-- Required work --
Extract exactly the run of lines starting at the line that holds "Reconstruct this image" and ending at the line that holds "s = (k*P.y-P.x)/(d.x-k*d.y);", both included.

══ Records to use ══

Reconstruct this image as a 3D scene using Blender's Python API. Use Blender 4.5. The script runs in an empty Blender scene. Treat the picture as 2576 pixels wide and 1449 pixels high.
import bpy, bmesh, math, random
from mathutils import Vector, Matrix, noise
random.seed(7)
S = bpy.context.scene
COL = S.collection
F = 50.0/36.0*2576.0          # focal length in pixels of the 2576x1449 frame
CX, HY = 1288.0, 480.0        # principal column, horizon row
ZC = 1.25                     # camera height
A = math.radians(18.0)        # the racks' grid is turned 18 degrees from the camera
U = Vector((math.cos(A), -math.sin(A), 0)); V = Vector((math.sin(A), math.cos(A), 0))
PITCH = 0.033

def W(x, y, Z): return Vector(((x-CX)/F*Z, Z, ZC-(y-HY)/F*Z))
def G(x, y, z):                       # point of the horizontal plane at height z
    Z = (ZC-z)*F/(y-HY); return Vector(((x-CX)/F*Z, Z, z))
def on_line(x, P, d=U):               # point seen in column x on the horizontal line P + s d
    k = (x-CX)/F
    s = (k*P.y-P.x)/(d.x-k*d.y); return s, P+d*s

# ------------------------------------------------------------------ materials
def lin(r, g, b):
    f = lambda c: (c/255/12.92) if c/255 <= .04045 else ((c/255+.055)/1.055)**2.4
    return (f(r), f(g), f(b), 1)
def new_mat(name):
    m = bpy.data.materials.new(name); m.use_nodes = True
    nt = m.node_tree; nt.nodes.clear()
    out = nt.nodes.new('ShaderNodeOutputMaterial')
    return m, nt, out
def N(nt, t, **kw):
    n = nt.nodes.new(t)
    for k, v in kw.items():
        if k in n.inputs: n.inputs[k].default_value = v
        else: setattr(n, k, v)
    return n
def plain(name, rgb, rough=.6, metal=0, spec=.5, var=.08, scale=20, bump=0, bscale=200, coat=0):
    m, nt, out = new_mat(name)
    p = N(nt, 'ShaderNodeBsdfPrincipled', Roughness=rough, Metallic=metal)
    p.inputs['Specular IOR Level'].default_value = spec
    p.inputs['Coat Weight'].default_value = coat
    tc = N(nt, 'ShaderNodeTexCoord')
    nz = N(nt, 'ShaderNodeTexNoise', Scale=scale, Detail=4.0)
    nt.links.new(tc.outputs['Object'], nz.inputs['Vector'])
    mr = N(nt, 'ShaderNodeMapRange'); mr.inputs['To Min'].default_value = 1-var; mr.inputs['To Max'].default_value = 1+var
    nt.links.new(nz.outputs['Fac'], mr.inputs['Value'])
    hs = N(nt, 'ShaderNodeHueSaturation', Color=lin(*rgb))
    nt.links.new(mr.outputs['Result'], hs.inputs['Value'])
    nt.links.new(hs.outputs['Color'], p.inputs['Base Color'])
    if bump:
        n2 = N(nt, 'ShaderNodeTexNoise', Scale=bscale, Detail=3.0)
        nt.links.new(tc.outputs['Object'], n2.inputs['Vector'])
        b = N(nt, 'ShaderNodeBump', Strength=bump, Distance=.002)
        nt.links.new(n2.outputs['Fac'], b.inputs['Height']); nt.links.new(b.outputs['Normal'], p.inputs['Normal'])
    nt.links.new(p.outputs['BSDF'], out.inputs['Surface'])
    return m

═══
══ Records to use ══

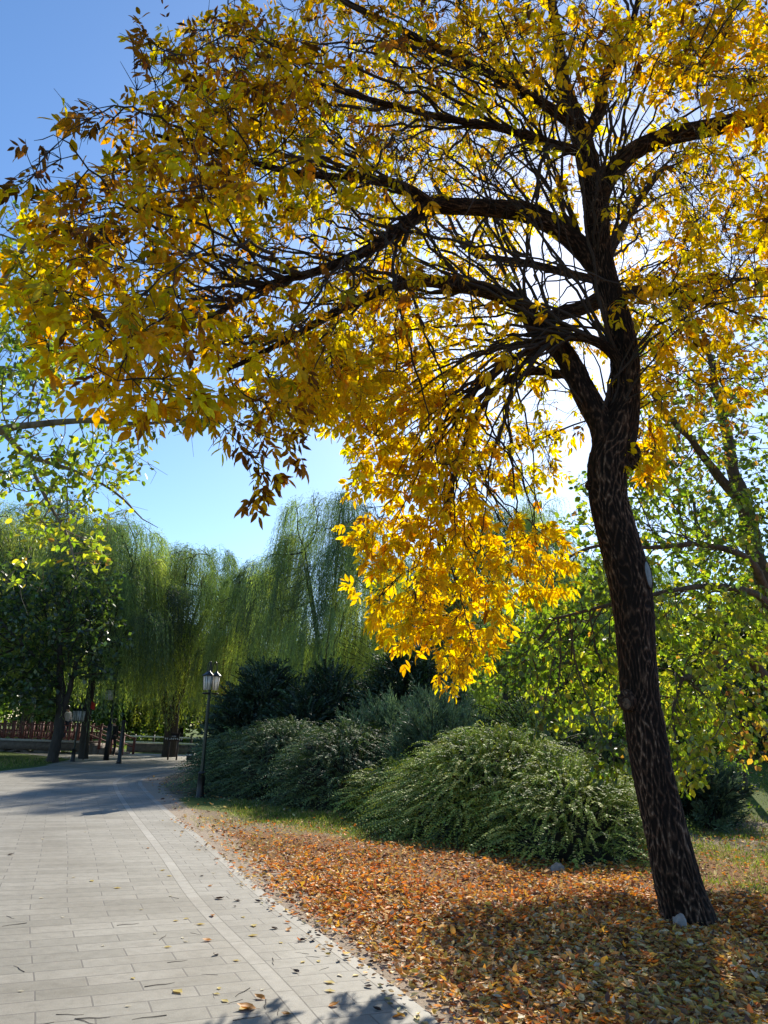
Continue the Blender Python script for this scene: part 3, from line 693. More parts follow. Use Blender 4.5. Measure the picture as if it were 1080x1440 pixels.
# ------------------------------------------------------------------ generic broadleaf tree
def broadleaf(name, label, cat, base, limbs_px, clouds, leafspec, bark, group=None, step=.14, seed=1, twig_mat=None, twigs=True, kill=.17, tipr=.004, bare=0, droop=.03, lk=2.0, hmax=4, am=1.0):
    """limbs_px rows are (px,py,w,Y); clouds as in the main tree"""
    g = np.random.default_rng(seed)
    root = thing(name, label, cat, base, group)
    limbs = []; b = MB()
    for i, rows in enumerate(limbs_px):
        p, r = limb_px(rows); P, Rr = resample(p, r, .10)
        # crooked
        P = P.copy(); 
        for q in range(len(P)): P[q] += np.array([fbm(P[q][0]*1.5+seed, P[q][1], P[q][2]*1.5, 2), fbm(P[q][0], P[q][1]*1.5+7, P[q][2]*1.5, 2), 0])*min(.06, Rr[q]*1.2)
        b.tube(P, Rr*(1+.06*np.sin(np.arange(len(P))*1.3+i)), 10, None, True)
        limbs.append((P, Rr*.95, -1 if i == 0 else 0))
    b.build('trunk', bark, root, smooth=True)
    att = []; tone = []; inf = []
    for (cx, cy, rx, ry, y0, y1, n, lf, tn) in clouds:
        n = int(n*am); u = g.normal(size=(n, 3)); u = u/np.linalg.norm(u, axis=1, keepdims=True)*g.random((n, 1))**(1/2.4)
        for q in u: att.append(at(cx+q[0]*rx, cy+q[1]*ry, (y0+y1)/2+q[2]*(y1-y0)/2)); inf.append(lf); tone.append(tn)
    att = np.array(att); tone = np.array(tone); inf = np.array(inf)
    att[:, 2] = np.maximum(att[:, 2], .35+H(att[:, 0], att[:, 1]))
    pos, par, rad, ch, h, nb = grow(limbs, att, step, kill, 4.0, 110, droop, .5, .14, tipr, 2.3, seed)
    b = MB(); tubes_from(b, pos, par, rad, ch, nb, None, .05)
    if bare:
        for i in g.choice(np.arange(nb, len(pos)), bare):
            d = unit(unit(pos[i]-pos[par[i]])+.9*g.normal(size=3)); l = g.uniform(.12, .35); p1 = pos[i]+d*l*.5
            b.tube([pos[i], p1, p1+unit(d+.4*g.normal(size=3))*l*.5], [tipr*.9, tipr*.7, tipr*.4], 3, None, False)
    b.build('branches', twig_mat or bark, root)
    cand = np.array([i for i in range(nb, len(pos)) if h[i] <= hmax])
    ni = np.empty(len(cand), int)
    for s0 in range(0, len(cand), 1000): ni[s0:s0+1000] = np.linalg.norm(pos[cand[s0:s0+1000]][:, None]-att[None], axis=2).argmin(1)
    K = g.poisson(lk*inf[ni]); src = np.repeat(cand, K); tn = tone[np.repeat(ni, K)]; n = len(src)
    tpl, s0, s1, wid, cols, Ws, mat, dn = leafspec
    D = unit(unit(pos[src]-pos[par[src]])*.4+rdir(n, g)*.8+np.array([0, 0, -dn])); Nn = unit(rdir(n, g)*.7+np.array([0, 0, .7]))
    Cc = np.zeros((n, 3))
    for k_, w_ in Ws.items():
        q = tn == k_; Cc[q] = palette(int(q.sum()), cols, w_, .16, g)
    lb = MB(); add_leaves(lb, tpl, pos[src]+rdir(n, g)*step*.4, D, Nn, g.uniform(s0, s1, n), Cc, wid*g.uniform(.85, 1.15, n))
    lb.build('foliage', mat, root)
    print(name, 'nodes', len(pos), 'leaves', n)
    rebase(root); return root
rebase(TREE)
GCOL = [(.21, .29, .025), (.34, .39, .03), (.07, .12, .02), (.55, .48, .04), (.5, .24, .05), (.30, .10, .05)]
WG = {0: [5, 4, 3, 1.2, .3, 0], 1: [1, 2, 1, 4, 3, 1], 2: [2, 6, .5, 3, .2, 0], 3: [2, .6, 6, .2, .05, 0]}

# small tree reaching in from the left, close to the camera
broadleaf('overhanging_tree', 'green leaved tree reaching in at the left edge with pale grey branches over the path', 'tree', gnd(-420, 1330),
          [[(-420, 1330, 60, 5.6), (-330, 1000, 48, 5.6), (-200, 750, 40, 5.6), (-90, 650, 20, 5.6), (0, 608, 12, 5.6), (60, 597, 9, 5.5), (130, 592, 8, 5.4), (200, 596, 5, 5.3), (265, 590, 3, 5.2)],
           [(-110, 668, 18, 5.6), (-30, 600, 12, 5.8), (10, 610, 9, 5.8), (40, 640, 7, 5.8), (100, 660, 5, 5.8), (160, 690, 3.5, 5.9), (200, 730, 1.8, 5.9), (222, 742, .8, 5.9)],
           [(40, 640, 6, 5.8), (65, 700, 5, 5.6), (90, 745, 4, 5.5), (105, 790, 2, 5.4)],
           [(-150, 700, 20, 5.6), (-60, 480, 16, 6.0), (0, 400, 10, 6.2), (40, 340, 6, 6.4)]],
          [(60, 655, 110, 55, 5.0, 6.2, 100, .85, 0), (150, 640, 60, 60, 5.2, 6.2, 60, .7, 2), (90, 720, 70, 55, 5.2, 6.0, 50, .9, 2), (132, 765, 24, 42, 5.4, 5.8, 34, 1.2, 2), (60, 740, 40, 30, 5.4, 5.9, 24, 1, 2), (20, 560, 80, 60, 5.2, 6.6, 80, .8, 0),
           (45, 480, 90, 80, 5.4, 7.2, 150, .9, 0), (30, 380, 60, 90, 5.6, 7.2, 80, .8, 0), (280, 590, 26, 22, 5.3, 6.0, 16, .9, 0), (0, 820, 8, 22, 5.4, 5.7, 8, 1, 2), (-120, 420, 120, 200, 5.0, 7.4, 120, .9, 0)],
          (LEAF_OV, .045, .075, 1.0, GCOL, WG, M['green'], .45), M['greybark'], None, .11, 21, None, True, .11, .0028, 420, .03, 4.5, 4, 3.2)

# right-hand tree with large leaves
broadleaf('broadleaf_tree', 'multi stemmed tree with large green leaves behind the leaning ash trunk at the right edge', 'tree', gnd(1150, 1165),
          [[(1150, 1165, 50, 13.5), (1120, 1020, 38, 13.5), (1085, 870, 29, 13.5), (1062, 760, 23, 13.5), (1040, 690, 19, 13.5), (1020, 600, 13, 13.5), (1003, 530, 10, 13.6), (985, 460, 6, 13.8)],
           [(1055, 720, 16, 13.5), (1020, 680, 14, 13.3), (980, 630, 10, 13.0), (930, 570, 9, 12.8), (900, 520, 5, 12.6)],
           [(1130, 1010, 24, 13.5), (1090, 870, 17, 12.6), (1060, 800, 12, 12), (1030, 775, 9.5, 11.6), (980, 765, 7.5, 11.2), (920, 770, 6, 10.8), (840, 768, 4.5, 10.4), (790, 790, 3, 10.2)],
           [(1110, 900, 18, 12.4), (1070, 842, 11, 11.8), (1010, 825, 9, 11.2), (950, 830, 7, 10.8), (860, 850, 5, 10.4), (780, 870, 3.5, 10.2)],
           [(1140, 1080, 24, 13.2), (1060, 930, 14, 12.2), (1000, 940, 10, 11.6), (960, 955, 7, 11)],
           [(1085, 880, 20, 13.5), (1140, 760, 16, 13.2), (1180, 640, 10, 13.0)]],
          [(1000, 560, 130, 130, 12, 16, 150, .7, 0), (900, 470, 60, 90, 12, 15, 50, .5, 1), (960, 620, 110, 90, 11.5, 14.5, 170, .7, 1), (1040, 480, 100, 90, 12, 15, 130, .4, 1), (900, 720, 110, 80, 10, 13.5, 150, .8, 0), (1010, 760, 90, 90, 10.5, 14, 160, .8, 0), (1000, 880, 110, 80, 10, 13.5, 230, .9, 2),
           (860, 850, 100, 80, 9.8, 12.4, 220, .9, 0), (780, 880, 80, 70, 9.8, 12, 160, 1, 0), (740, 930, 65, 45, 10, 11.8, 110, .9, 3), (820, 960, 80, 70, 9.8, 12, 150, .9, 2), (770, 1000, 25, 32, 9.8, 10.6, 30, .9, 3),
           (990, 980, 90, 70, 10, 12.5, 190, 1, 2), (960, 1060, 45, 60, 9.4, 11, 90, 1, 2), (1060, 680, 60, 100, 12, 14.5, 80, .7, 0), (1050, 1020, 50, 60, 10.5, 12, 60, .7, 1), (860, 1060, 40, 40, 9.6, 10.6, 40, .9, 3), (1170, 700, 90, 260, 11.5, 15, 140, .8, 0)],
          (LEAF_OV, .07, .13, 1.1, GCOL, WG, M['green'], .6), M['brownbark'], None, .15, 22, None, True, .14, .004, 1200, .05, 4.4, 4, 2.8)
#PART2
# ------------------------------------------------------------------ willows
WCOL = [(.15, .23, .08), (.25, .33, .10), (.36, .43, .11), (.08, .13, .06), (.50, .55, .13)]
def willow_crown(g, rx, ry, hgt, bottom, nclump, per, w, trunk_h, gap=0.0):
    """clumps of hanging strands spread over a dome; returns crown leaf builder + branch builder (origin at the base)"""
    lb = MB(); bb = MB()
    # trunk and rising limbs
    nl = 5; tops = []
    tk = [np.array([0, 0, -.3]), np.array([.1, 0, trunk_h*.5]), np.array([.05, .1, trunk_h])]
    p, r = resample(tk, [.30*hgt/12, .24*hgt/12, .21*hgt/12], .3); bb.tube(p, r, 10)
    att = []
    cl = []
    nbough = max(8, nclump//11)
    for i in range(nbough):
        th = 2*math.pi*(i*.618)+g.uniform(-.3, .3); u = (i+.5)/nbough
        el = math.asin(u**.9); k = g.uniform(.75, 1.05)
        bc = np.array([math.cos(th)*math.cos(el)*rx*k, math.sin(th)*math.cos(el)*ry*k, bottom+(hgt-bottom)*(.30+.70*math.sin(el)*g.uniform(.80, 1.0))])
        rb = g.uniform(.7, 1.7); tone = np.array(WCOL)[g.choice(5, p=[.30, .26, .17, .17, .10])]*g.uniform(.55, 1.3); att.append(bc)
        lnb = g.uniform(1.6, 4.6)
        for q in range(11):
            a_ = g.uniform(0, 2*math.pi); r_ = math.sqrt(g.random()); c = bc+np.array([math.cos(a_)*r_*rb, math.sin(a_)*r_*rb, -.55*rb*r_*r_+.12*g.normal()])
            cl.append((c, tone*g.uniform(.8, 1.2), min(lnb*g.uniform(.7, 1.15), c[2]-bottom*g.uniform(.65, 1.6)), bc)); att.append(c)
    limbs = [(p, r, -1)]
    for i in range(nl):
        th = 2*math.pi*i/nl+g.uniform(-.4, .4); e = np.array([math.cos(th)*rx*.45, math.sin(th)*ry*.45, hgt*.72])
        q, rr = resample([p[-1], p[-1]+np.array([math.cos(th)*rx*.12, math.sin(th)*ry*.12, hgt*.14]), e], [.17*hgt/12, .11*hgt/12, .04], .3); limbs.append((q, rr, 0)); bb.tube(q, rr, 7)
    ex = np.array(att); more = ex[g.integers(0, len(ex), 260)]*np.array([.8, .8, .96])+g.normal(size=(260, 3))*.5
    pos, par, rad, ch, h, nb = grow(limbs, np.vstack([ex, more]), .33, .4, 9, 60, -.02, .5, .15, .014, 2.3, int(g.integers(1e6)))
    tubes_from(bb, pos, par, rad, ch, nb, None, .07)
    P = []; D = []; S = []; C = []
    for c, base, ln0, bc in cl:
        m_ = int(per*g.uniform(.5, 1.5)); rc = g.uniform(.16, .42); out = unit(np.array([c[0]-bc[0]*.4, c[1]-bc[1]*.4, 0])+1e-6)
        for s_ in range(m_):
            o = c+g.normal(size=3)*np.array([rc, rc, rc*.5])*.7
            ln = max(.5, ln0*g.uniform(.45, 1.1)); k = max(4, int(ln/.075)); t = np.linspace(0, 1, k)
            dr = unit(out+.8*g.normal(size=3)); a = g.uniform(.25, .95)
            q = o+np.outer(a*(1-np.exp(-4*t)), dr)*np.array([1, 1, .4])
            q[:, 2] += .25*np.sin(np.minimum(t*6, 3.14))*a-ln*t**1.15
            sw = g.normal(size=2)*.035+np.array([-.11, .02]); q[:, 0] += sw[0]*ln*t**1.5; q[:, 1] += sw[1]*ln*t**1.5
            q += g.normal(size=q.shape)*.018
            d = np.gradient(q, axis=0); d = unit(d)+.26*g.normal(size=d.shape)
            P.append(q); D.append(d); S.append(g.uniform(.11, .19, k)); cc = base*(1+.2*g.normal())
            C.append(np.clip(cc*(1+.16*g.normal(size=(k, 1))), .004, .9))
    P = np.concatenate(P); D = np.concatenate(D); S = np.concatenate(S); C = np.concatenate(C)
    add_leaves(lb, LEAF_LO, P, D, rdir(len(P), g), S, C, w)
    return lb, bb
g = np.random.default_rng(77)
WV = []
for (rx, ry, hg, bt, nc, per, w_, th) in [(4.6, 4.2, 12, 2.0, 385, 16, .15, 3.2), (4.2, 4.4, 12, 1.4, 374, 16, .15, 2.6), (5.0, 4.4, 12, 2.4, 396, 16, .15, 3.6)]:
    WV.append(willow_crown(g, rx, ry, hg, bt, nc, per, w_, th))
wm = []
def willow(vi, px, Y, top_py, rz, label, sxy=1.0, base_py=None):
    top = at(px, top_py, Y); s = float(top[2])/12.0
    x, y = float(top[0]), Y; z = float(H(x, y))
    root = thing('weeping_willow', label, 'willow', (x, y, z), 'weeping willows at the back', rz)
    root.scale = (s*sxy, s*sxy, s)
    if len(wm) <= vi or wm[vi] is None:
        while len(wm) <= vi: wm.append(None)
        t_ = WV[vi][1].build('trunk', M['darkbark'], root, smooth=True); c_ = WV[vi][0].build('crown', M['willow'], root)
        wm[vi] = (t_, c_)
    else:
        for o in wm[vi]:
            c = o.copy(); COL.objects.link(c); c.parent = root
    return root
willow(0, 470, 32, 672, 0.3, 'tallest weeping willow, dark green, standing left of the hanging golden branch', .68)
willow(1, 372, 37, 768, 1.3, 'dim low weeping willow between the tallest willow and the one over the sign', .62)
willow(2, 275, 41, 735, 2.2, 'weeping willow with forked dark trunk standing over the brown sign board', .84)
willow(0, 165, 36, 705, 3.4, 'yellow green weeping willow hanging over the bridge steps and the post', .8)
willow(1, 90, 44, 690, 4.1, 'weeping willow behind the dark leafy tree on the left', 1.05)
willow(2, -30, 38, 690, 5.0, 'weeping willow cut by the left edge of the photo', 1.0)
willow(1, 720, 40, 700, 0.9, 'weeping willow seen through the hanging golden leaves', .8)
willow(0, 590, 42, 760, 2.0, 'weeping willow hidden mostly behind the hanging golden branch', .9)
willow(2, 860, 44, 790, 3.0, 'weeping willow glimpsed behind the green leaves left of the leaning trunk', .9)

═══

-- Finished task --
Reconstruct this image as a 3D scene using Blender's Python API. Use Blender 4.5. The script runs in an empty Blender scene. Treat the picture as 2576 pixels wide and 1449 pixels high.
import bpy, bmesh, math, random
from mathutils import Vector, Matrix, noise
random.seed(7)
S = bpy.context.scene
COL = S.collection
F = 50.0/36.0*2576.0          # focal length in pixels of the 2576x1449 frame
CX, HY = 1288.0, 480.0        # principal column, horizon row
ZC = 1.25                     # camera height
A = math.radians(18.0)        # the racks' grid is turned 18 degrees from the camera
U = Vector((math.cos(A), -math.sin(A), 0)); V = Vector((math.sin(A), math.cos(A), 0))
PITCH = 0.033

def W(x, y, Z): return Vector(((x-CX)/F*Z, Z, ZC-(y-HY)/F*Z))
def G(x, y, z):                       # point of the horizontal plane at height z
    Z = (ZC-z)*F/(y-HY); return Vector(((x-CX)/F*Z, Z, z))
def on_line(x, P, d=U):               # point seen in column x on the horizontal line P + s d
    k = (x-CX)/F
    s = (k*P.y-P.x)/(d.x-k*d.y); return s, P+d*s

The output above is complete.